Task to complete:
Retype the whole listing below, character for character.

Data block:
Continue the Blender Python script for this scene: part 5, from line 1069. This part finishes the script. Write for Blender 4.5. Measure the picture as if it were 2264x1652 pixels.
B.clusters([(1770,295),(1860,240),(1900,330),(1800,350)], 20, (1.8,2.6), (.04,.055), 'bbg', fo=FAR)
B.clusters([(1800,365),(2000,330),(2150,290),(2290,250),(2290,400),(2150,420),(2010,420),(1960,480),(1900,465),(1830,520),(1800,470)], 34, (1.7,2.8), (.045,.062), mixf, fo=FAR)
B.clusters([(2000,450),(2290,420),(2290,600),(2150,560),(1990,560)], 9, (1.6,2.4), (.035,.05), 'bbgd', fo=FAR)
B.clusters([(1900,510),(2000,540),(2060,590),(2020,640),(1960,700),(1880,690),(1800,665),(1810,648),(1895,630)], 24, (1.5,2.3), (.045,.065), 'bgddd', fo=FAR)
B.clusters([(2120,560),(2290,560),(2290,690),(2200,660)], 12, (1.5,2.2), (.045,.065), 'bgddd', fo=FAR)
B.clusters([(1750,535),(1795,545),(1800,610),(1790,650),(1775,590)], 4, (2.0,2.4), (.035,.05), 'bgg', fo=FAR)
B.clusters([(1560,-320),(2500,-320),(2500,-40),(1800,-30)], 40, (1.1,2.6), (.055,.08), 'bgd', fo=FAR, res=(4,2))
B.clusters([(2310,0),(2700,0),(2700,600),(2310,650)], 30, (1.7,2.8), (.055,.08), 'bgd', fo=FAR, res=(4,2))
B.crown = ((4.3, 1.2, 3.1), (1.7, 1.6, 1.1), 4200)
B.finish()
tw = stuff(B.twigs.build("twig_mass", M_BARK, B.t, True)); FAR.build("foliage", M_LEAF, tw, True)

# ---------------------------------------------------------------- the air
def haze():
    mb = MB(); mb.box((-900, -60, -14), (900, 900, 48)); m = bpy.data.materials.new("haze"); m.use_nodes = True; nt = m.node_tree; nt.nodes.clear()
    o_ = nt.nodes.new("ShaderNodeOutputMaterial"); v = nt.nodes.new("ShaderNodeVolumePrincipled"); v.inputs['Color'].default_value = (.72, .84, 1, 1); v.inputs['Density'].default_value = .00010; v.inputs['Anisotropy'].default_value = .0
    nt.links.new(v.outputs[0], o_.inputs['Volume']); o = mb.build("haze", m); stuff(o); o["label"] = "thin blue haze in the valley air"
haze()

Solution:
Continue the Blender Python script for this scene: part 5, from line 1069. This part finishes the script. Write for Blender 4.5. Measure the picture as if it were 2264x1652 pixels.
B.clusters([(1770,295),(1860,240),(1900,330),(1800,350)], 20, (1.8,2.6), (.04,.055), 'bbg', fo=FAR)
B.clusters([(1800,365),(2000,330),(2150,290),(2290,250),(2290,400),(2150,420),(2010,420),(1960,480),(1900,465),(1830,520),(1800,470)], 34, (1.7,2.8), (.045,.062), mixf, fo=FAR)
B.clusters([(2000,450),(2290,420),(2290,600),(2150,560),(1990,560)], 9, (1.6,2.4), (.035,.05), 'bbgd', fo=FAR)
B.clusters([(1900,510),(2000,540),(2060,590),(2020,640),(1960,700),(1880,690),(1800,665),(1810,648),(1895,630)], 24, (1.5,2.3), (.045,.065), 'bgddd', fo=FAR)
B.clusters([(2120,560),(2290,560),(2290,690),(2200,660)], 12, (1.5,2.2), (.045,.065), 'bgddd', fo=FAR)
B.clusters([(1750,535),(1795,545),(1800,610),(1790,650),(1775,590)], 4, (2.0,2.4), (.035,.05), 'bgg', fo=FAR)
B.clusters([(1560,-320),(2500,-320),(2500,-40),(1800,-30)], 40, (1.1,2.6), (.055,.08), 'bgd', fo=FAR, res=(4,2))
B.clusters([(2310,0),(2700,0),(2700,600),(2310,650)], 30, (1.7,2.8), (.055,.08), 'bgd', fo=FAR, res=(4,2))
B.crown = ((4.3, 1.2, 3.1), (1.7, 1.6, 1.1), 4200)
B.finish()
tw = stuff(B.twigs.build("twig_mass", M_BARK, B.t, True)); FAR.build("foliage", M_LEAF, tw, True)

# ---------------------------------------------------------------- the air
def haze():
    mb = MB(); mb.box((-900, -60, -14), (900, 900, 48)); m = bpy.data.materials.new("haze"); m.use_nodes = True; nt = m.node_tree; nt.nodes.clear()
    o_ = nt.nodes.new("ShaderNodeOutputMaterial"); v = nt.nodes.new("ShaderNodeVolumePrincipled"); v.inputs['Color'].default_value = (.72, .84, 1, 1); v.inputs['Density'].default_value = .00010; v.inputs['Anisotropy'].default_value = .0
    nt.links.new(v.outputs[0], o_.inputs['Volume']); o = mb.build("haze", m); stuff(o); o["label"] = "thin blue haze in the valley air"
haze()